Ce que cela changera pour l’acheteur particulier
Gagnant à moyen terme si:
- L’offre de VO récents (2-4 ans) explose à partir de 2032, avec des prix plus accessibles, des garanties longues et une meilleure transparence batterie.
- Les réseaux de recharge s’uniformisent et les tarifs se stabilisent (contrats domestiques + itinérance raisonnable).
Points de vigilance:
- Risque de décote rapide sur le VO acheté en 2026-2029 si la vague d’offre arrive trop vite après 2030.
- Privilégier les modèles à forte liquidité (segment C/D, charge rapide robuste, efficacité autobr).
- Exiger: historique de SOH batterie, certificats d’entretien, essais de charge DC, état thermique de la batterie (si disponible).
✅ Check-list rapide à l’achat d’un VE d’occasion
- État de santé batterie (SOH) certifié et garanti.
- Capacité de charge rapide stable (> 100-150 kW sur autoroute selon modèle).
- Efficacité réelle (kWh/100 km) mesurée ou testée.
- Réseau après-vente compétent et pièces disponibles.
- Mises à jour logicielles actives et suivies.

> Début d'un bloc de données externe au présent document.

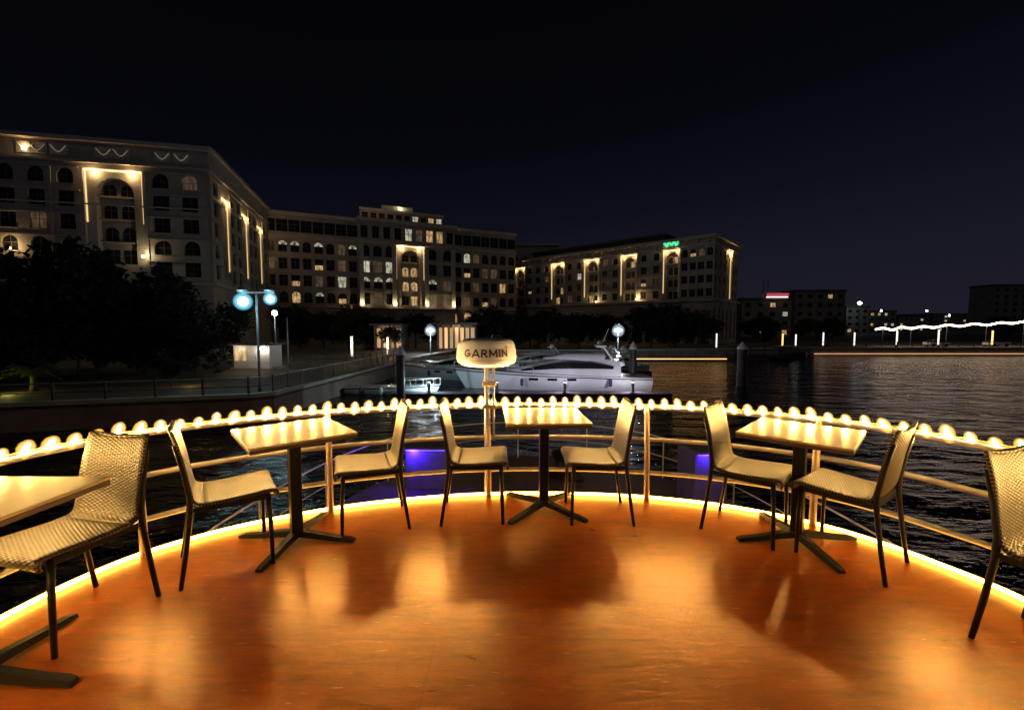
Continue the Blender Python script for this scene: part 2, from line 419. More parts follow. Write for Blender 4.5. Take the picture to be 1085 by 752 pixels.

Scénarios 2027-2035: trois trajectoires possibles
- Atterrissage maîtrisé
Adoption flottes progressive (75 % en 2027, 100 % en 2030), infrastructures en rattrapage, soutien public ciblé (fiscalité, AFIR, copropriétés). Résultat: baisse contrôlée des VR, VO très liquide, loyers stables. - Sur-offre et décote
Volumes flottes très élevés, infrastructures en retard, demande particuliers encore hésitante: pression forte sur les VR, loyers en hausse pour compenser, retail en souffrance jusqu’en 2033. - Rééquilibrage par le service
Constructeurs et loueurs « packagent » garanties, rachat, énergie et entretien; les VR se stabilisent car le risque est mutualisé. Le VO devient attractif via labels « batterie garantie ».
Que contiendra (peut-être) le texte final
- Définition des « véhicules zéro émission »: BEV et hydrogène (FCEV).
- Paliers par segment et exemptions ciblées (missions spéciales, zones insulaires, véhicules spécifiques).
- Mesures d’accompagnement: incitations à la recharge privée en entreprise, mécanismes fiscaux sur les VR, soutien aux PME, calendrier d’AFIR renforcé.
- Obligation d’information batterie (SOH) pour la transparence du VO.
En filigrane, la réussite reposera moins sur la contrainte que sur la confiance: valeur de revente crédible, expérience de recharge simple, et coûts d’usage lisibles. Sans cela, le pari du « tout flottes » en 2030 pourrait saturer l’offre d’occasion… et fragiliser la demande qu’il est censé stimuler.